Boeing's Culture Stifled Learning From Crashes
An aerial photo shows Boeing 737 MAX aircraft, including Lion Air, NordStar and Neos-branded airplanes at Boeing facilities at the Grant County International Airport in Moses Lake, Washington, September 16, 2019.

(Photo: REUTERS/Lindsey Wasson)

The federal criminal investigation that is currently trying to make sure Boeing's 737 MAX jet gets back safely to the skies, faced a major turning point when a filed complaint of a company engineer, who helped in the development of 737 MAX jet, gave way to the disclosure that the airplane manufacturer's internal culture doesn't encourage criticism, internal debate and even learning from crashes.
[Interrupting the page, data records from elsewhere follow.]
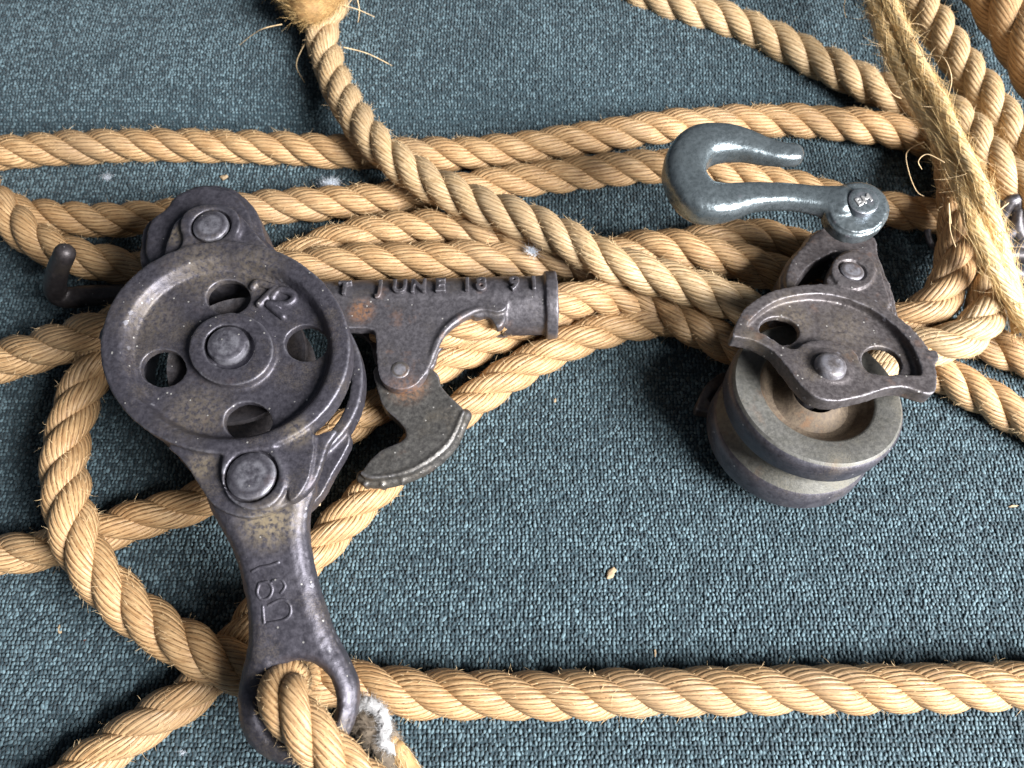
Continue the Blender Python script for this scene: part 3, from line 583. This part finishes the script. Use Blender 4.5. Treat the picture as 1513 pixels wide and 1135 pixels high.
# ------------------------------------------------------------------ barrel grip with cam and hook arm
M_GRIP = iron('grip_iron', (.070, .066, .076), (.135, .128, .144), rust=.20, dust=.2, metal=.5, rustspots=[(W(535, 462, 2.4), .55, .9), (W(600, 585, 2), .9, .8)])
M_CAM = iron('cam_iron', (.066, .064, .064), (.132, .128, .122), rust=.12, dust=.22, metal=.6, rustspots=[(W(602, 568, 2), .8, .95)])
PG = Plane(W(640, 470, 2.5), (0, 0, 1))
GR = thing('rope_grip', 'iron rope grip with barrel lettered JUNE 18 91, curved cam and hooked arm', 'rope grip', (*W(640, 500, 0)[:2], 0))
def grip():
    A, Bx = W(440, 461, 1.62), W(806, 451, 1.62); ax = (Bx - A) / np.linalg.norm(Bx - A); r = .90
    up = np.array([0, 0, 1.0]); sd = np.cross(up, ax)        # sd points away from the camera's feet
    Ln = np.linalg.norm(Bx - A); xs = np.linalg.norm(W(742, 451, 1.62) - A)
    def shell(x0, x1, a0, a1, ri, ro, n=40):
        V, F = [], []; full = a1 - a0 >= 2 * math.pi - 1e-6; m = n if full else n + 1
        for x in (x0, x1):
            for rr in (ri, ro):
                for k in range(m):
                    a = a0 + (a1 - a0) * k / n
                    V.append(A + ax * x + rr * (math.cos(a) * sd + math.sin(a) * up))
        idx = lambda e, q, k: (e * 2 + q) * m + (k % m)
        for k in range(n):
            F += [(idx(0, 1, k), idx(0, 1, k + 1), idx(1, 1, k + 1), idx(1, 1, k)), (idx(0, 0, k), idx(1, 0, k), idx(1, 0, k + 1), idx(0, 0, k + 1)),
                  (idx(0, 0, k), idx(0, 0, k + 1), idx(0, 1, k + 1), idx(0, 1, k)), (idx(1, 0, k), idx(1, 1, k), idx(1, 1, k + 1), idx(1, 0, k + 1))]
        if not full:
            for k in (0, n): F.append((idx(0, 0, k), idx(0, 1, k), idx(1, 1, k), idx(1, 0, k)))
        return np.array(V), F
    body = [shell(xs, Ln + .02, 0, 2 * math.pi, .62, r), shell(Ln - .03, Ln + .33, 0, 2 * math.pi, .60, r + .13), shell(0, xs + .1, -.45, 1.75, .62, r)]
    web = spline(PG.pts([(470, 440), (560, 432), (640, 430), (742, 432), (748, 455), (735, 462), (716, 459), (698, 462), (672, 476), (652, 496), (640, 520), (632, 545), (622, 562), (606, 574), (586, 576), (567, 567), (559, 550), (556, 520), (555, 498), (548, 487), (515, 485), (470, 486)], -.05), 5)
    body.append(prism(PG, web, -.42, -.02))
    body.append(prism(PG, spline(PG.pts([(690, 452), (716, 448), (742, 452), (746, 470), (735, 480), (722, 464), (700, 464)]), 4), -.5, -.15))
    # the rib that stands up along the edge of the slot
    rib = [W(722, 459, 2.38), W(704, 458, 2.42), (W(676, 472, 2.45)), W(653, 494, 2.45), W(640, 522, 2.42), W(629, 552, 2.38)]
    body.append(tube(rib, [.05, .10, .12, .12, .11, .08], 12))
    bd = cast('barrel', body, M_GRIP, GR, vox=.042, it=5, lump=.014)
    back = spline(PG.pts([(470, 470), (640, 452), (746, 470), (748, 496), (700, 492), (672, 500), (650, 520), (636, 548), (590, 560), (556, 540), (540, 500)], -1.35), 5)
    cast('back_plate', [prism(PG, back, -1.55, -1.25)], M_GRIP, GR, vox=.05, it=4)
    # raised letters round the far shoulder of the barrel
    th0 = math.radians(58)
    def bend(xc, ang0):
        def f(x, y, z):
            a = math.radians(90) - math.radians(ang0) - y / r
            rr = r + .015 + z
            return A + ax * (xc + x) + rr * (math.cos(math.pi - (math.pi - a)) * sd + math.sin(a) * up)
        return f
    def letter(px, ch, size=.62):
        x = np.linalg.norm(W(px, 452, 2.4)[:2] - A[:2]); 
        return text_piece(ch, size, .26, bend(x, 13))
    pcs = [letter(px, ch) for px, ch in ((508, 'T'), (561, 'J'), (590, 'U'), (618, 'N'), (650, 'E'), (690, '1'), (711, '8'), (760, '9'), (789, '1'))]
    cast('raised_lettering', pcs, M_GRIP, bd, vox=.022, it=3)
    solid('cam_pivot', [dome(PG, PG.pt(591, 546, 0), .26, -1.5, .02, .03, 28)], M_CAM, GR)
    # the cam
    PC = Plane(W(610, 640, 2.0), (0.02, -.02, 1))
    prof = spline(PC.pts([(552, 545), (556, 572), (566, 600), (582, 616), (597, 632), (599, 646), (586, 655), (564, 664), (546, 680), (534, 700), (548, 708), (580, 705), (612, 697), (644, 678), (668, 655), (681, 628), (686, 608), (676, 596), (662, 582), (651, 568), (646, 552), (620, 535), (580, 530)], 0), 5)
    toe = [prism(PC, prof, -.62, 0)]
    edge = spline(PC.pts([(534, 700), (552, 706), (582, 702), (612, 692), (642, 673), (665, 650), (679, 622), (686, 608)]), 10, False)
    P3 = [PC.xyz(e, -.40) for e in edge]; toe.append(tube(P3, np.full(len(P3), .21), 14, sub=1))
    P3 = [PC.xyz(e * .985 + prof.mean(0) * .015, -.02) for e in edge]; toe.append(tube(P3, np.full(len(P3), .06), 12, sub=1))
    for e in edge[6:-6:9]: toe.append(tube([PC.xyz(e + (e - prof.mean(0)) * .075, -.28), PC.xyz(e + (e - prof.mean(0)) * .075, -.6)], [.10, .10], 10, sub=2))
    cast('cam', toe, M_CAM, GR, vox=.038, it=4, lump=.016)
    # arm that runs under the block and ends in an upturned hook on the far side
    arm = [W(520, 470, 1.0), W(400, 455, .95), W(300, 440, .95), W(200, 436, .95), W(135, 437, .95), (W(98, 440, 1.0)), W(82, 430, 1.35), W(84, 404, 2.3), W(96, 374, 3.3)]
    cast('hook_arm', [tube(arm, [.34, .34, .34, .34, .34, .34, .33, .31, .29], 20)], M_DARK, GR, vox=.045, it=4, lump=.012)
grip()

# ------------------------------------------------------------------ right block
def tilted(px, py, z, ang, dx, dy):
    O = W(px, py, z); v = CAM - O; v /= np.linalg.norm(v)
    X = np.array([1.0, 0, 0]); X -= v * X.dot(v); X /= np.linalg.norm(X); Y = np.cross(v, X)
    k = math.hypot(dx, dy); a = math.radians(ang)
    return Plane(O, math.cos(a) * v + math.sin(a) * (X * dx / k + Y * dy / k))
PF = tilted(1208, 577, 2.95, 42, .56, .83)              # upper face of the wheel
PR = Plane(PF.O + PF.w * 1.05, PF.w)                    # top of the upper cheek
M_IRON2 = iron('rusty_block_iron', (.066, .058, .062), (.132, .120, .125), rust=.18, dust=.30, metal=.5, spots=[(W(1180, 455, 3.8), 1.0, .5), (W(1260, 470, 3.8), 1.2, .35)], rustspots=[(W(1240, 492, 3.8), .35, .9), (W(1260, 440, 4), .4, .6)])
M_WHEEL = iron('wheel_iron', (.090, .090, .083), (.155, .153, .140), rust=.12, dust=.45, metal=.35, rough=(.45, .65), dustcol=(.20, .18, .13), speck=False, worn=.12)
M_DUST = iron('dusty_wheel_dish', (.075, .055, .040), (.15, .115, .08), rust=.3, dust=.75, metal=.05, rough=(.7, .9), dustcol=(.22, .165, .105), speck=False, worn=.0)
RB = thing('pulley_block', 'cast iron pulley block with leaf shaped two hole cheek over a grooved wheel', 'pulley block', (*W(1210, 590, 0)[:2], 0), 'cast iron pulley blocks')
def right_block():
    leaf = PR.pts([(1083, 495), (1086, 480), (1103, 453), (1134, 433), (1169, 423), (1211, 419), (1250, 424), (1289, 442), (1328, 468), (1354, 491), (1374, 518), (1383, 540), (1385, 566), (1380, 580), (1366, 581), (1338, 572), (1310, 574), (1282, 583), (1247, 591), (1225, 592), (1202, 584), (1182, 567), (1164, 543), (1142, 518), (1117, 504), (1093, 498)])
    leafs = spline(leaf, 6)
    rec = spline(PR.pts([(1105, 482), (1120, 463), (1151, 443), (1197, 434), (1240, 438), (1282, 453), (1317, 476), (1342, 501), (1356, 528), (1361, 552), (1335, 553), (1299, 553), (1277, 545), (1266, 522), (1244, 506), (1212, 502), (1190, 506), (1176, 515), (1155, 509), (1130, 494)]), 6)
    h1, h2 = elp(PR, 1157, 480, 30, 21, rot=.15), elp(PR, 1310, 527, 31, 23, rot=.35)
    P = [prism(PR, leafs, -.46, -.26, [h1, h2]), prism(PR, leafs, -.46, 0, [rec])]
    ear = spline(PR.pts([(1226, 428), (1228, 395), (1243, 373), (1272, 365), (1294, 376), (1306, 408), (1316, 452), (1280, 448)]), 6)
    P += [prism(PR, ear, -.45, -.05), prism(PR, elp(PR, 1261, 400, 33, 28), -.4, .04, [circle(PR.pt(1259, 400), .40)]), prism(PR, spline(PR.pts([(1290, 436), (1300, 410), (1316, 408), (1323, 440), (1323, 468)]), 5), -.6, -.16)]
    P.append(prism(PR, elp(PR, 1378, 528, 9, 10), -.4, .02))
    P.append(lathe(PR, PR.pt(1227, 541), [(1e-3, -.4), (.70, -.4), (.68, -.04), (.5, .05), (1e-3, .05)], 40))
    ch = cast('cheek_plate', P, M_IRON2, RB, vox=.038, it=4, lump=.013)
    solid('axle_rivet', [dome(PR, PR.pt(1227, 541, .1), .41, -.30, .26, .18)], M_IRON2, RB)
    solid('axle', [dome(PR, PF.pt(1208, 577) if False else PR.pt(1227, 541), .30, -3.3, -.32, .02)], M_DARK, RB)
    solid('ear_rivet', [dome(PR, PR.pt(1259, 400, .05), .34, -2, .10, .05)], M_IRON2, RB)
    o2 = -3.72
    cast('cheek_plate', [prism(PR, leafs, o2 - .3, o2, [h1, h2]), prism(PR, leafs, o2, o2 + .12, [rec])], M_IRON2, RB, vox=.05, it=4)
    cc = PF.pt(1208, 577); R = np.linalg.norm(PF.pt(1081, 545) - PF.pt(1335, 608)) / 2
    k = R / 2.5
    face = lathe(PF, cc, [(2.47 * k, -.06), (2.40 * k, 0), (1.74 * k, 0), (1.66 * k, -.05), (1.58 * k, -.17), (1.36 * k, -.42), (1.12 * k, -.50), (.88 * k, -.40), (.70 * k, -.20), (.64 * k, -.18), (.56 * k, -2.62), (2.3 * k, -2.62), (2.46 * k, -2.55),
           (2.52 * k, -2.4), (2.50 * k, -1.86), (2.42 * k, -1.70), (2.16 * k, -1.54), (2.08 * k, -1.30), (2.2 * k, -1.06), (2.42 * k, -.92), (2.52 * k, -.78), (2.54 * k, -.3), (2.53 * k, -.14)], 160, .006)
    V, F = face; m = len(F) // 160
    w = solid('sheave', [face], M_WHEEL, RB, sharp=40)
    # dark worn flanges against the dusty face and groove
    w.data.materials.append(M_IRON); w.data.materials.append(M_DUST)
    for p, (vi) in zip(w.data.polygons, F):
        ks = {i % m for i in vi}
        if ks & {13, 14, 20, 21, 22} or ks == {12, 13} or ks == {0, 22}: p.material_index = 1
        elif ks <= {3, 4, 5, 6, 7, 8, 9}: p.material_index = 2
    # swivel post and open becket behind the cheek
    b0 = spline(PR.pts([(1156, 428), (1156, 402), (1168, 378), (1186, 358), (1198, 342), (1225, 331), (1268, 334), (1296, 348), (1302, 374), (1312, 402), (1324, 432), (1326, 478), (1240, 470), (1160, 450)], -.4), 6)
    gap = spline(PR.pts([(1182, 424), (1190, 404), (1208, 388), (1236, 376), (1234, 398), (1238, 426), (1210, 436)], -.4), 5)
    cast('becket', [prism(PR, b0, -1.5, -.55, [gap]), prism(PR, (b0 - b0.mean(0)) * .93 + b0.mean(0), -1.6, -.38, [(gap - gap.mean(0)) * 1.15 + gap.mean(0)])], M_IRON2, RB, vox=.045, it=9, lump=.02)
right_block()
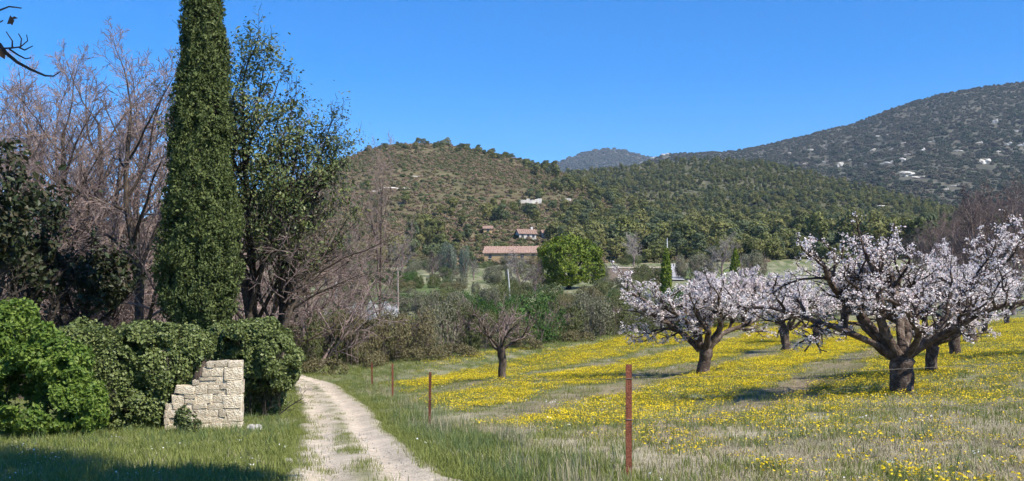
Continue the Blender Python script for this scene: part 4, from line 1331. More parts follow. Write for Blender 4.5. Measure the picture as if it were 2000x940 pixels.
patch('tilled_field', 'brown tilled field in the valley', [(1180, 165), (1306, 165), (1312, 215), (1180, 215)], (.15, .115, .08))
patch('driveway', 'pale gravel driveway in the valley', [(1312, 165), (1338, 165), (1318, 235), (1306, 235)], (.4, .385, .36), .25)
patch('farm_track', 'pale earth track along the valley', [(1180, 216), (1306, 216), (1306, 222), (1180, 222)], (.42, .35, .26), .2)
patch('meadow', 'small green meadow behind the hedge', [(960, 100), (1040, 100), (1040, 118), (950, 118)], (.10, .20, .04))
patch('meadow', 'green grassy bank beyond the wood', [(640, 105), (900, 105), (900, 160), (660, 160)], (.10, .135, .045))
patch('bare_bank', 'pale bare earth bank beyond the wood', [(655, 178), (760, 178), (735, 190), (660, 190)], (.42, .37, .28), .3)

def house(name, label, loc, w, d, h, rise, rz, wall, roof, windows, door=None, chimney=None):
    t = thing(name, label, 'house', loc, rz)
    obj('wall', mesh_of(name + '_wall', *box_geo(-w / 2, w / 2, -d / 2, d / 2, -1.5, h), M[wall]), t)
    V = np.array([(-w / 2, -d / 2, h), (w / 2, -d / 2, h), (w / 2, d / 2, h), (-w / 2, d / 2, h), (-w / 2, 0, h + rise), (w / 2, 0, h + rise)], float)
    obj('gable', mesh_of(name + '_gable', V, [np.array([(0, 4, 3), (1, 2, 5)])], M[wall]), t)
    e, th = .35, .14
    x0, x1, yo = -w / 2 - e, w / 2 + e, d / 2 + e
    zo = h - e * rise / (d / 2)
    R_ = []
    for sg in (-1, 1):
        A = np.array([(x0, sg * yo, zo + .03), (x1, sg * yo, zo + .03), (x1, 0, h + rise + .03), (x0, 0, h + rise + .03)], float)
        Vr = np.r_[A, A + (0, 0, th)]
        R_.append((Vr, [np.array([(0, 1, 2, 3), (4, 7, 6, 5), (0, 4, 5, 1), (1, 5, 6, 2), (2, 6, 7, 3), (3, 7, 4, 0)])]))
    n = int(w / .6)
    for i in range(n + 1):       # rows of cover tiles
        x = x0 + (x1 - x0) * i / n
        for sg in (-1, 1):
            R_.append(tube_geo([(x, sg * yo, zo + th + .03), (x, 0, h + rise + th + .03)], [.1, .1], 5))
    V, F = join_geo(R_)
    ro = obj('roof', mesh_of(name + '_roof', V, F, M[roof]), t)
    if chimney is not None:
        obj('chimney', mesh_of(name + '_chimney', *box_geo(chimney - .35, chimney + .35, -.3, .3, h, h + rise + .9), M[wall]), ro)
    for x, z0, ww, hh in windows:
        f = obj('window', mesh_of(name + '_window', *box_geo(x - ww / 2, x + ww / 2, -d / 2 - .05, -d / 2 + .05, z0, z0 + hh), M['shutter']), t)
        obj('sill', mesh_of(name + '_sill', *box_geo(x - ww / 2 - .12, x + ww / 2 + .12, -d / 2 - .14, -d / 2 + .04, z0 - .1, z0 - .003), M['pale_wall']), f)
    if door is not None:
        obj('door', mesh_of(name + '_door', *box_geo(door - .5, door + .5, -d / 2 - .04, -d / 2 + .05, 0, 2.0), M['wood']), t)
    return t
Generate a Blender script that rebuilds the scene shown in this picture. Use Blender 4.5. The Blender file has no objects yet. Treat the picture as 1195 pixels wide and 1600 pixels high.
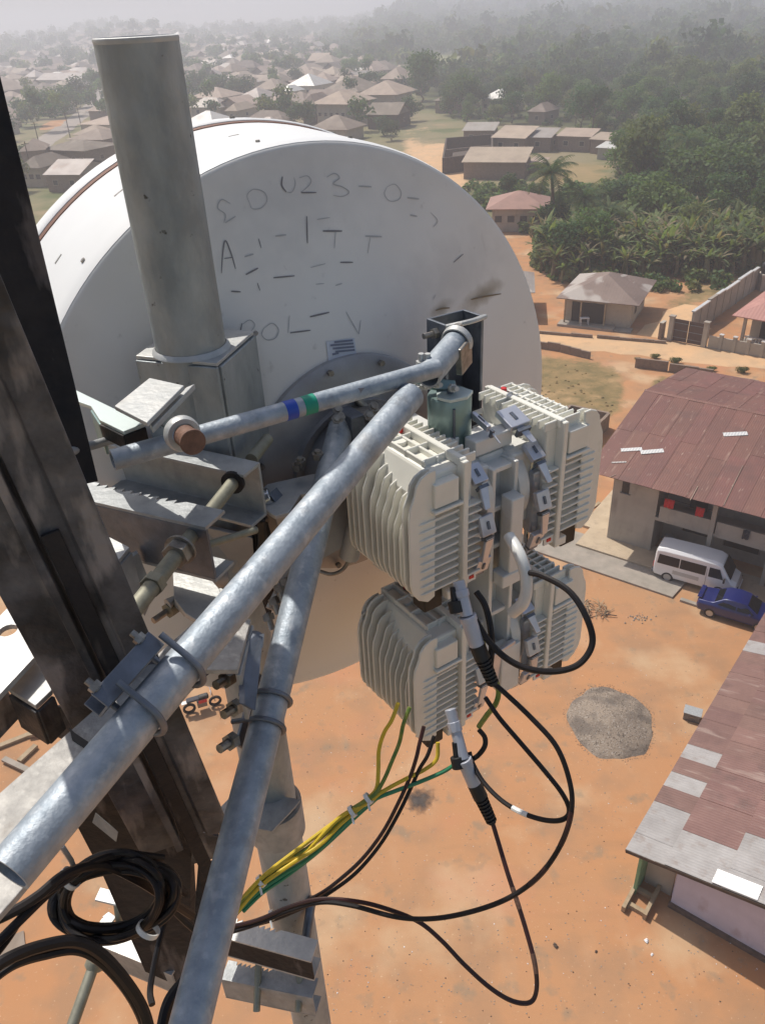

Boeing's 737 MAX had been grounded since March of this year after the second of its two fatal crashes happened in a span of only five months.

Likewise, Curtis Ewbank, the engineer involved said that Boeing's managers prioritize controlling costs and schedules instead of safety.

Ewbank cited in the complaint the "suppressive cultural attitude towards criticism of corporate policy" especially on those that involve "analysis of fatal accidents."

Because of this, employees' "safety culture at Boeing" gets a "negative effect."

Insiders say the disclosure of Ewbank's complaint came to the surface after Boeing turned over thousands of documents to authorities as part of the investigation.

Insiders pointed out that the company hasn't been accused of any wrongdoing.

The company stayed mum on the complaint but a spokesman stressed that "Safety, quality, and integrity are at the core of Boeing's values."

The spokesman also added that Boeing gives employees channels for raising complaints and concerns with processes in place so a full consideration is given to the complaint or concern.

Boeing's complaint process also entails the protection of the confidentiality of employees who raised them.

Another engineer backs up Ewbank's 5,000 word-complaint and stated that Boeing managers had been downplaying safety threats over the years with the cost getting cited as the reason for rejecting proposed design enhancements.

An example cited by Ewbank in the file involved a synthetic airspeed wherein he proposed adding to the 737 MAX for enhancing safety.

Obviously rejected, Ewbank is under the impression it has something to do with the additional costs it will give Boeing because of the additional training needed by the pilots.

However, someone close to the company said that managers decided against Ewbank's safety proposal because its potential benefits weren't clear and the system would have significant complications with how the faulty sensor data would trigger the flight-control system, the MCAS.

Ironically, the MCAS is the one that investigators are blaming for the Lion Air and Ethiopian Airlines crashes.

Still, Ewbank states that because of the "complex nature" of the accidents, "It is not possible to say for certain" that his proposed synthetic airspeed on the 737 MAX would have prevented the crashes.

Ewbank left Boeing earlier in this decade.